Again: Temple (man’s service to God) demands that man recognize God’s methods, and that God initiates any relationship with man. I cannot explain the Menora’s knobs, cups and flowers, but I wish to suggest why it is designed wit six branches emanating from a seventh. I believe this refers to Creation, from which six days emanated, and rest was established for the seventh. The very concept of creation is the most primary example of God’s relationship with everything: His creation of matter’s very existence is the most primary expression of His relationship with matter, with the entire universe. Perhaps for this reason, God uses the Menora to demonstrate this lesson, that He creates this “relationship” with man, just as he forged the basis of all relationships, by granting everything existence. The act of creation is the expression of God’s relationship to matter, per excellence. He therefore structured the Menora to embody an expression of “Creation” so that Temple will have an item displaying the foundation of our relationship with the Creator: an object which resembles creation, an emanating six days, paralleled by an emanating six branches. Perhaps for this reason we recite, “and the good oil pour out on the seven branches of the Menora, to spread forth Your goodness to Your creations” as we wind the Tefillin “seven times” on our arms. Again here, when in service to God wearing His Tefillin, we remind ourselves that without His Mitzvos or His desire, we have no means to relate to Him.

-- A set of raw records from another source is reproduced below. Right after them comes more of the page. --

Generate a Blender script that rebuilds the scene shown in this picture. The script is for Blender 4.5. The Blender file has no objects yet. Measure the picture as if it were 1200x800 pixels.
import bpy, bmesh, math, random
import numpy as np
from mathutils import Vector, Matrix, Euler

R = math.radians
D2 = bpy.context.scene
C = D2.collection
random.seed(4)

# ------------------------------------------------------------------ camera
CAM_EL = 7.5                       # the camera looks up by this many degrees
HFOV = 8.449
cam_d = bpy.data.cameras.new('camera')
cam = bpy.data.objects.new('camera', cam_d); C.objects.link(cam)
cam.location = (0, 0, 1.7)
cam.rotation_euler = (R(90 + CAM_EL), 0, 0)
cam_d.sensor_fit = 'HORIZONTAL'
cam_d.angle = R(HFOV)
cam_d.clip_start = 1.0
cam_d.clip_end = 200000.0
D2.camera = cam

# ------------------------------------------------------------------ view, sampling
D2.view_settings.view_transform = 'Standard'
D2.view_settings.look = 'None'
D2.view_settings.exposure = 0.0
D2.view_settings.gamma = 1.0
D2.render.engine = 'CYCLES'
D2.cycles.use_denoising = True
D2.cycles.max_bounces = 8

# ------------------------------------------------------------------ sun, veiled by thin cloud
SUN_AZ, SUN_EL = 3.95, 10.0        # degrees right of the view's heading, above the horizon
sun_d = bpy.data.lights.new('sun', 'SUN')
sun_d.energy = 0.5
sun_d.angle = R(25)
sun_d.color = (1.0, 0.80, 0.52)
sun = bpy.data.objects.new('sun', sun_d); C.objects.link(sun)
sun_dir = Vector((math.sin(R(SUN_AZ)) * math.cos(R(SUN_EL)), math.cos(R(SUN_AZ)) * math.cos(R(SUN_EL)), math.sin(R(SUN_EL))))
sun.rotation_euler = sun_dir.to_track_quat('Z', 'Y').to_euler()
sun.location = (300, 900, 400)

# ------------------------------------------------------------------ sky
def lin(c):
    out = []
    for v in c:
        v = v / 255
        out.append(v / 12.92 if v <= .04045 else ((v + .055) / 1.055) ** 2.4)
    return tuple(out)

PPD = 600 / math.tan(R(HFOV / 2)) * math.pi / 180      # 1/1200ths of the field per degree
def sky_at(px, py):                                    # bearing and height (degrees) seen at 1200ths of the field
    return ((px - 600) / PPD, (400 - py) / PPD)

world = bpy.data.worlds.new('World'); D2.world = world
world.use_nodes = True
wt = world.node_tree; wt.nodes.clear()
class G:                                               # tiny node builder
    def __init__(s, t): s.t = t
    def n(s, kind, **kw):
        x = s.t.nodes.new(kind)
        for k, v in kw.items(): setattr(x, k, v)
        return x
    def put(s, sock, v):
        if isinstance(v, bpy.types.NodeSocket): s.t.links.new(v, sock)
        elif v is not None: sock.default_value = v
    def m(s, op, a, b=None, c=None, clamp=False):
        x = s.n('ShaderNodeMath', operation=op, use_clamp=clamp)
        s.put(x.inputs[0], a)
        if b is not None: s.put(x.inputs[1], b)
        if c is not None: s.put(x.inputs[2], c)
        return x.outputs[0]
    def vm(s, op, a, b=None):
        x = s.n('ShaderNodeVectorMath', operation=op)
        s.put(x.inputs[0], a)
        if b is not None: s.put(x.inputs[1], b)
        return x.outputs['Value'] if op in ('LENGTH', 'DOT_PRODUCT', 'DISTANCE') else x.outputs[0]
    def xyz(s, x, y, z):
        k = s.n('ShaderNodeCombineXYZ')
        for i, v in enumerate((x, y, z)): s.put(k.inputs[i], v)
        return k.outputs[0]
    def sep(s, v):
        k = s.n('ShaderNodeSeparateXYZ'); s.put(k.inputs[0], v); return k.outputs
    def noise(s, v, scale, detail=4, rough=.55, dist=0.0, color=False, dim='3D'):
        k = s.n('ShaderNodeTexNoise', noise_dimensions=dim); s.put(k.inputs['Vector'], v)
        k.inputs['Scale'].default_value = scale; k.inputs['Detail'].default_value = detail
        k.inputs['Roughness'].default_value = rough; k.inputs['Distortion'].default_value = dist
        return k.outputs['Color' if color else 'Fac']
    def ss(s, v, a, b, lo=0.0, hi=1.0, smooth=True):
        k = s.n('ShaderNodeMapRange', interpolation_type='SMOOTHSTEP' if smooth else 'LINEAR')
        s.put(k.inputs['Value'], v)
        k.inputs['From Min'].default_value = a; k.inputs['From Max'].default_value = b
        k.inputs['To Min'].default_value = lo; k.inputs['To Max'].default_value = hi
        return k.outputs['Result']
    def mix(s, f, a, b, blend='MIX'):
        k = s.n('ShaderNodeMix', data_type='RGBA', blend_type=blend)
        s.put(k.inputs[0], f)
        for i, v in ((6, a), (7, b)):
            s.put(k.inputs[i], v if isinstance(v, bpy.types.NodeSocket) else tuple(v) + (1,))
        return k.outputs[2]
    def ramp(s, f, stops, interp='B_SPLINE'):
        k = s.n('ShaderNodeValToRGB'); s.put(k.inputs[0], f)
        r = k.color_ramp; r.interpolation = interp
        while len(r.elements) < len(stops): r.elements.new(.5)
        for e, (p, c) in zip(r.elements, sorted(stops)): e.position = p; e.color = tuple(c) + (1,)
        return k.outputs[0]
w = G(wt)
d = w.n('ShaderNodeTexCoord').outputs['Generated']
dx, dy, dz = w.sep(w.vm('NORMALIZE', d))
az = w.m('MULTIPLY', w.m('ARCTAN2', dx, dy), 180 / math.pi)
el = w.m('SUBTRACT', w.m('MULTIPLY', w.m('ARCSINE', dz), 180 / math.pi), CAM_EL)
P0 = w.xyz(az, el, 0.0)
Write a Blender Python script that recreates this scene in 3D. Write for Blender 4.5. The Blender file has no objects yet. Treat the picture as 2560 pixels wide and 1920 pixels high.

Menora resembles creation, and by contemplating creation, we realize the idea of God relating to creation. And as this Menora sits in the Temple, the place where we desire to approach God, we are made aware of this truth, that only through God’s methods, will we have any relationship with Him. We are thereby averted from subjective, idolatrous, religious expressions as displayed by the Jews who created the Golden Calf. Menora reminds us to rely on God’s means to approach Him, so that we truly approach Him, and not imagine we do. God creates the truth that we can relate to Him, and thus, He created miracles when the temple was reestablished and rebuilt. Temple service devoid of a clear teaching that God enables such service is false. God desires we live by truth, so God teaches us with lessons as these.
This is a primary lesson for us all. We must recognize by Torah study what is true and what s false concerning our notions of God. We must then adhere meticulously to His commands, as He alone knows the only means for our relationship with Him.
Studying God’s Torah is the greatest command, and where we find our true expression as intelligent beings. But although as we said, the Ark which houses the Torah is the true focus of the Temple and our lives, the Menora teaches a vital lesson as well, regarding our relationship with God. Temple addresses the entire human being, and part of our Earthly existence encompasses not only Torah study (Ark), but also our approach to God in a relationship. Menora is the vehicle that educates man on this relationship, restraining our religious expression to only what God deems proper, and teaching that our relationship follows His methods, not our own.
To partake of reality, man must subjugate his feelings, to God’s true knowledge. This, I feel, is a goal of the Menora.